Goal of the exercise: Track down the lines that contain "wide" and copy them.

Supplied information:
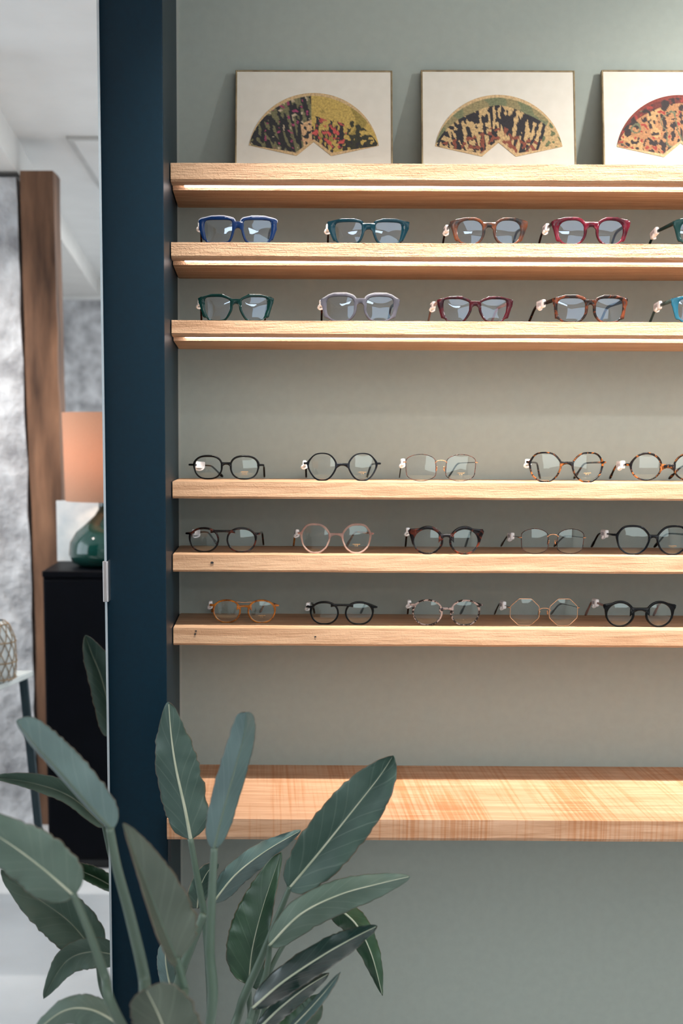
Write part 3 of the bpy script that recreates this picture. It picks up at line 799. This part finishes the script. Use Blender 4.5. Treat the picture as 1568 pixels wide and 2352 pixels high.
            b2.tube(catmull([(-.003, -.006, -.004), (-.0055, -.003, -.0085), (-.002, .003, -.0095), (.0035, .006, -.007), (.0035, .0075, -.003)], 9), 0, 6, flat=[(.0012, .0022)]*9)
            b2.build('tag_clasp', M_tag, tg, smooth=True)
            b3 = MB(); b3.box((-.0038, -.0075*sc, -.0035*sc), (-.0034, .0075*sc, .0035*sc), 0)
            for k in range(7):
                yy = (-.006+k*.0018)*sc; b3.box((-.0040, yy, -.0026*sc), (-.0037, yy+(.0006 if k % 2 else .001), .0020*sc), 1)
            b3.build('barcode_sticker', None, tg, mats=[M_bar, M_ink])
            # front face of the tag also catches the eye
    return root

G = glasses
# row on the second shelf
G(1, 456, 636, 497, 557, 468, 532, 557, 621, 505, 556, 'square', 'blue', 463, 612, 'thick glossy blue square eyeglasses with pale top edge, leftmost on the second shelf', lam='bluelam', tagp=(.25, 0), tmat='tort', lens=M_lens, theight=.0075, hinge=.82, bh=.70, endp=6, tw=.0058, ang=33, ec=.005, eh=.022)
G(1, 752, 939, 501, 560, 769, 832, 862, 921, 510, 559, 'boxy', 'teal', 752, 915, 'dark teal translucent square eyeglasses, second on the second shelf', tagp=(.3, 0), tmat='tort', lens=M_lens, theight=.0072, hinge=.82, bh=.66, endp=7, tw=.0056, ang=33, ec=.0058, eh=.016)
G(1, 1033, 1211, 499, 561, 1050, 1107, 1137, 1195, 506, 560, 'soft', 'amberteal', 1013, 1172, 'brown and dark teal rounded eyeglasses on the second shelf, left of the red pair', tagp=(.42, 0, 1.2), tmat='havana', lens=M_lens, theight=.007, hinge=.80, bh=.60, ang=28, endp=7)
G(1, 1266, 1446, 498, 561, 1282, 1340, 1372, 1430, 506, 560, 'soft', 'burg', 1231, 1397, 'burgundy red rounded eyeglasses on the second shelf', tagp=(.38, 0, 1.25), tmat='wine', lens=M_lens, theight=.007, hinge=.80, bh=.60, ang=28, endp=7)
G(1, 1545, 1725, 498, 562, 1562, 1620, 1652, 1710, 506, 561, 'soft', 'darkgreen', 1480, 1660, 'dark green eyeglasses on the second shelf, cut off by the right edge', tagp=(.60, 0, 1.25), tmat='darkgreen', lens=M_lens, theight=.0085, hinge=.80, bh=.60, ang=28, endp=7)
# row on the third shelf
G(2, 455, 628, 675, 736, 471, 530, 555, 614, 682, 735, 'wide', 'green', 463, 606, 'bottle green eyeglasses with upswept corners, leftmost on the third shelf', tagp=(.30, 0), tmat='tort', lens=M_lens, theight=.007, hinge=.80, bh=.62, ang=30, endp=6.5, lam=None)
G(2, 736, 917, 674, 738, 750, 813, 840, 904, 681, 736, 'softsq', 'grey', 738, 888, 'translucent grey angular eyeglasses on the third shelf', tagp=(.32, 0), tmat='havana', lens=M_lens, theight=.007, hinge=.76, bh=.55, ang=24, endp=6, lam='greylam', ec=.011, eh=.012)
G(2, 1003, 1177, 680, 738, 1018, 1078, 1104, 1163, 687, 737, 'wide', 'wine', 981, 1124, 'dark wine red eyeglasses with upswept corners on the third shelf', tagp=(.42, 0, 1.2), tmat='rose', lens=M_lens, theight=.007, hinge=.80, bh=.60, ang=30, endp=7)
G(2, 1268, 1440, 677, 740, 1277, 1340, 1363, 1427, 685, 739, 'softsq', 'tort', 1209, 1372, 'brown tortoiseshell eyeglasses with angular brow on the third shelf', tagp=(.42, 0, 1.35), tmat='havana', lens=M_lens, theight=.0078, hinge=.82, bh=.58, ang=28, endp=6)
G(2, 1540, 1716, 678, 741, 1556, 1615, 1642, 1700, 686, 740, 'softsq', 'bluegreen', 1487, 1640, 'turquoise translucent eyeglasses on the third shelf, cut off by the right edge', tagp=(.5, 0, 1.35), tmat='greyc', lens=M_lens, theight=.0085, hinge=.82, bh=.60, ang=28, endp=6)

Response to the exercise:
Write part 3 of the bpy script that recreates this picture. It picks up at line 799. This part finishes the script. Use Blender 4.5. Treat the picture as 1568 pixels wide and 2352 pixels high.
G(2, 455, 628, 675, 736, 471, 530, 555, 614, 682, 735, 'wide', 'green', 463, 606, 'bottle green eyeglasses with upswept corners, leftmost on the third shelf', tagp=(.30, 0), tmat='tort', lens=M_lens, theight=.007, hinge=.80, bh=.62, ang=30, endp=6.5, lam=None)
G(2, 1003, 1177, 680, 738, 1018, 1078, 1104, 1163, 687, 737, 'wide', 'wine', 981, 1124, 'dark wine red eyeglasses with upswept corners on the third shelf', tagp=(.42, 0, 1.2), tmat='rose', lens=M_lens, theight=.007, hinge=.80, bh=.60, ang=30, endp=7)